Question

How do you solve ${\sin ^2}x - \sin x = 0$ for $0 \leqslant x \leqslant 2\pi $?

Answer 1

Hint: The given equation is a quadratic equation in $\sin x$. First factorize the left hand side of the equation by taking the common term outside. Then equate both the factors to zero to determine the value of $x$. Keep in mind that only those values of $x$ are valid which satisfy the condition $0 \leqslant x \leqslant 2\pi $.

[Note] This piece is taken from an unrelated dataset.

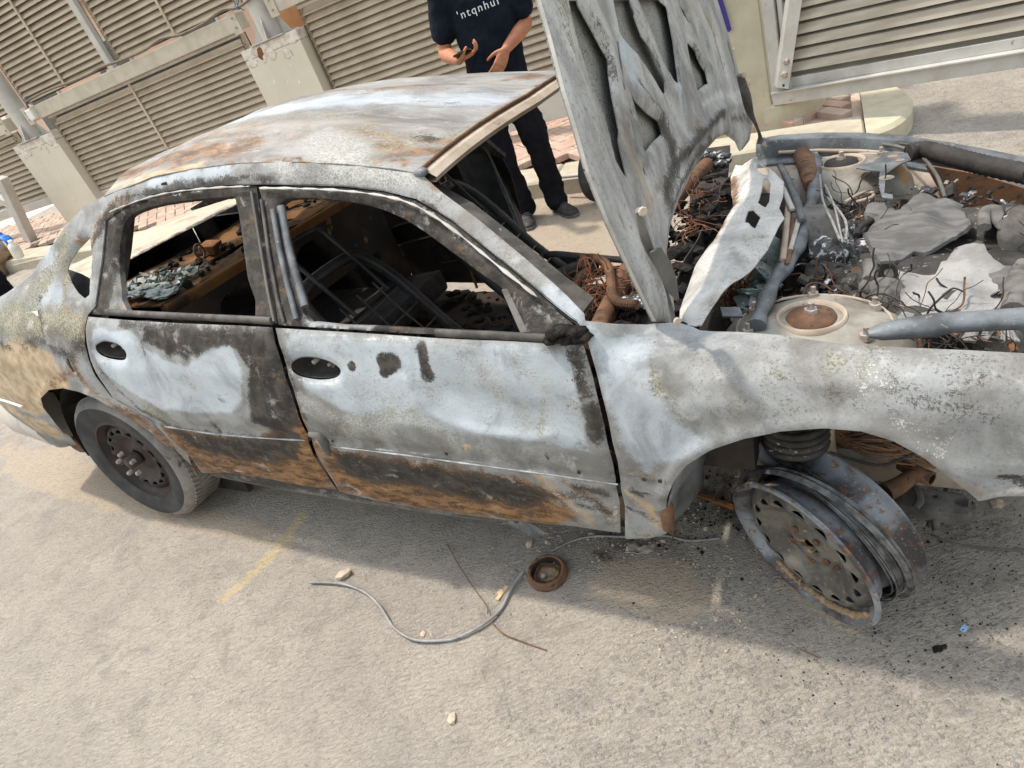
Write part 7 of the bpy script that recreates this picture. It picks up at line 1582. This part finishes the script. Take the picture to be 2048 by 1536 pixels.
o = mb.build('charcoal_lump', M['char']); o.location = gp3(*xy); tag(o, 'black charcoal smudge of crumbs at lower right of the road', 'charcoal')
xy = (0.839,0.953); mb = MB(); mb.box((0, 0, .003), (.022, .012, .003), (.2, .1, .4)); o = mb.build('plastic_scrap', simple('blue_scrap', (.25, .40, .62), (.35, .5, .7), 30, .4)); o.location = gp3(*xy); tag(o, 'tiny pale blue plastic scrap right of the loose wheel', 'scrap')
xy = (0.089,1.362); mb = MB(); mb.blob((0, 0, .006), (.006, .005, .007), 2, .3, 2); o = mb.build('charcoal_lump', M['char']); o.location = gp3(*xy); tag(o, 'small black charcoal bit left of the sand patch', 'charcoal')
# grit: uncountable
rg = random.Random(77)
def scatter(name, mat, n, fn, smin, smax, kind='stuff', sub=1):
    mb = MB()
    base = bmesh.new(); bmesh.ops.create_icosphere(base, subdivisions=1, radius=1); base.verts.index_update()
    bv = [v.co.copy() for v in base.verts]; bf = [[v.index for v in f.verts] for f in base.faces]; base.free()
    for q in range(n):
        x_, y_ = fn(); s = smin*(smax/smin)**(rg.random()**2.2); a = rg.uniform(0, 6.28); c_, s_ = math.cos(a), math.sin(a); e = rg.uniform(.6, 1.3); zz = float(gz(x_, y_))
        mb.add([(x_+(v.x*c_*e-v.y*s_)*s*rg.uniform(.85, 1.1), y_+(v.x*s_*e+v.y*c_)*s, zz+v.z*s*.6+s*.25+.004) for v in bv], bf)
    o = mb.build(name, mat); tag(o, None, None, None, kind); return o
import itertools
PTS_L = [(-0.156,1.736),(-0.003,1.686),(0.138,1.571),(0.264,1.533),(0.314,1.38),(0.153,1.392),(0.325,1.24),(0.187,1.281),(0.446,1.38),(0.39,1.541)]
PTS_D = [(0.899,1.148),(0.921,1.064),(1.04,1.1),(1.024,1.227),(1.147,1.187),(0.797,0.984),(0.9,0.972),(0.645,0.97),(0.567,1.018),(0.445,1.052),(0.07,1.58),(0.286,1.467),(0.301,1.407),(0.112,1.549),(0.539,1.49),(0.47,1.525)]
def nearp(L, s):
    def f():
        p = rg.choice(L); return p[0]+rg.gauss(0, s), p[1]+rg.gauss(0, s)
    return f
def wide():
    return rg.uniform(-1.6, 1.4), rg.uniform(.35, 2.2)
scatter('pale_grit', M['stone'], 1500, nearp(PTS_L, .07), .0011, .006)
scatter('black_grit', M['char'], 1300, nearp(PTS_D, .08), .0008, .0036)
scatter('mixed_grit', M['enginepale'], 1400, nearp(PTS_D+PTS_L, .16), .0009, .0038)
scatter('road_grit', M['stone'], 1500, wide, .0008, .0026)
scatter('road_specks', M['char'], 260, wide, .0008, .0024)
scatter('debris_under_car', M['char'], 700, nearp([(0.613,1.625),(0.775,1.591),(0.908,1.519),(0.982,1.382),(0.52,1.622),(0.418,1.599)], .12), .0015, .008)

# ------------------------------------------------------------------ red-hubbed cart wheel half hidden by the bonnet
c0 = (1.037,4.448,-0.035); cw = empty('hand_cart', c0); tag(cw, 'hand cart with a red-hubbed wheel half hidden behind the bonnet', 'cart')
ax = Vector((.62, -.75, .0)).normalized(); cw.rotation_euler = (0, 0, 0)
C_ = Vector((.05, .06, .19))
mb = MB(); mb.lathe([(.13, .03), (.16, .036), (.185, .024), (.192, 0), (.185, -.024), (.16, -.036), (.13, -.03)], C_, ax, 40); mb.build('tyre', M['rubber'], cw)
mb = MB(); mb.lathe([(0, .025), (.04, .03), (.06, .012), (.12, .015), (.135, .03), (.135, -.03), (.0, -.03)], C_, ax, 32); mb.build('wheel_hub', M['red'], cw)
mb = MB(); mb.tube([C_-ax*.05, C_-ax*.35], .014, 8); mb.build('axle', M['post'], cw)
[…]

Complete step by step answer:
According to the question, we have to show the method to solve the given trigonometric equation under the provided condition.
The equation is:
$ \Rightarrow {\sin ^2}x - \sin x = 0$ for $0 \leqslant x \leqslant 2\pi $
As we can see that this is a quadratic equation in $\sin x$. We will solve it by factoring the quadratic equation.
Taking common term outside of the left hand side of the equation, we have:
\[ \Rightarrow \sin x\left( {\sin x - 1} \right) = 0\]
Thus \[\sin x\] and \[\sin x - 1\] are two factors of the expression. Since the right hand side is zero, we’ll equate both these factors to zero. This we’ll get:
$
   \Rightarrow \sin x = 0{\text{ and }}\left( {\sin x - 1} \right) = 0 \\
   \Rightarrow \sin x = 0{\text{ and }}\sin x = 1 \\
 $
Case 1:
We’ll find the values of $x$ such that $\sin x = 0$ and $0 \leqslant x \leqslant 2\pi $. We already know that the value of \[\sin x\] is zero for integral multiples of $\pi $. Thus the values of $x$ in the given range are:
$ \Rightarrow x = 0,{\text{ }}\pi {\text{ and }}2\pi $
Case 2:
Similarly we’ll find the values of $x$ such that $\sin x = 1$ and $0 \leqslant x \leqslant 2\pi $. We know that the value of \[\sin x\] is 1 for $x = \dfrac{{n\pi }}{2}$ where $n = 1,5,9,...$. Thus the only value of $x$ in the given range is:
$ \Rightarrow x = \dfrac{\pi }{2}$
Hence if we combine the values of both the cases, the values of $x$ are:
$ \Rightarrow x = 0,{\text{ }}\dfrac{\pi }{2}{\text{, }}\pi {\text{ and }}2\pi $
Therefore these are the solutions of the equation.

Note: \[\sin x\] is a periodic function and its period is $2\pi $. If we understand the values and behaviour of the function within $0 \leqslant x \leqslant 2\pi $ then it will be repeated before and after this interval of $x$. The range of \[\sin x\] is from -1 to 1 i.e. $R \in \left[ { - 1,1} \right]$. Its value is 1 and -1 only once within $0 \leqslant x \leqslant 2\pi $ (i.e. at $x = \dfrac{\pi }{2}$ and $x = \dfrac{{3\pi }}{2}$ respectively) and its value is 0 thrice within $0 \leqslant x \leqslant 2\pi $ (i.e. at $x = 0,{\text{ }}\pi {\text{ and }}2\pi $). All other values from $\left[ { - 1,1} \right]$ occur twice in this interval of $x$.